Saint Petersburg School of New Cinema
- Rushnan Jaleel, in thin air (2025)
- Francisco Rojas, Shapeless Variations (2025)
- Viktoria Schmid, Rojo Žalia Blau (2025)
- Nicole Remy, A Certain Light (2024)
- Ryan Marino, The Visible Material (2024)
- Victor Van Rossem, Toward a Fundamental Theory of Physics (2025)
As a curator, I have long wanted to assemble a program dedicated to pure light and its texture — a kind of tribute to Stan Brakhage’s The Text of Light. In that film, Brakhage used only an ashtray, through which he scattered everything visible into barely perceptible flickers. In this program I tried to focus on the technical aspect, bringing together films that employ different shooting techniques. The selection begins with a simple handycam and ends with a striking construction made of 293 lenses — inviting the viewer on a journey through the many facets of cinema’s fundamental element. Everything is light.
Curator: Mark Petrovitsky
Through means of rephotography and refracted projection, the movements and luminescent surfaces of Berlin’s Alexanderplaz are transformed into vibrant fields of moving color.
A journey through different processes of capturing light using pinhole cameras (pinhole camera in Super 8 format), accompanied by a cassette recorder during the director residency at Nanolab (Daylesford, Australia). It represents a step between the interior and the exterior, between moving forward and going back. It is about the space the director inhabit, the one she walk through and capture over and over again.
Viktoria Schmid expands her reconstructions of analog color systems with an homage to glorious Technicolor. She shoots with 16mm color negative film, running it three times through a Bolex camera and exposing it each time through different filters – red, green, and blue. The three layers of color – and time – are recorded one on top of the other and precisely synchronized. Three locations, filmed over an extended period of time: Spain, a Baltic Sea resort in Lithuania, and a forest in Lower Austria.
A condensation of a handful of sunsets with various visual moods. Red and blue as opposites that still find a way to cohere. Concrete silhouettes over an ever-changing, expanding canvas. Every movement is collective, molecular. Over an invisible horizon, a chance presents itself to meditate on the “speed” of water (and the sea) and also for a more fluid kind of editing.

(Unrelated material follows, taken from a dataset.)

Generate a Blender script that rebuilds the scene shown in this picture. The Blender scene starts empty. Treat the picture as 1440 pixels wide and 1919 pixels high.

‘In thin air’ attempts to touch the invisible plane of pure image wedged between camera and subject, to move the world within the frame rather than turning the frame towards the world. Ruptures within the image allow visible subjects to be woven and sifted through the weave of the edit like strands of hair through fingers.
Toward a Fundamental Theory of Physics
Shot on 16mm film using a handcrafted Time-Slice camera with 293 lenses—a modern reinterpretation of the original device built by Tim Macmillan in the early 1980s—this experimental (3D) short offers a unique, tactile exploration of time and light as the raw materials and fundamental paradoxes of cinema.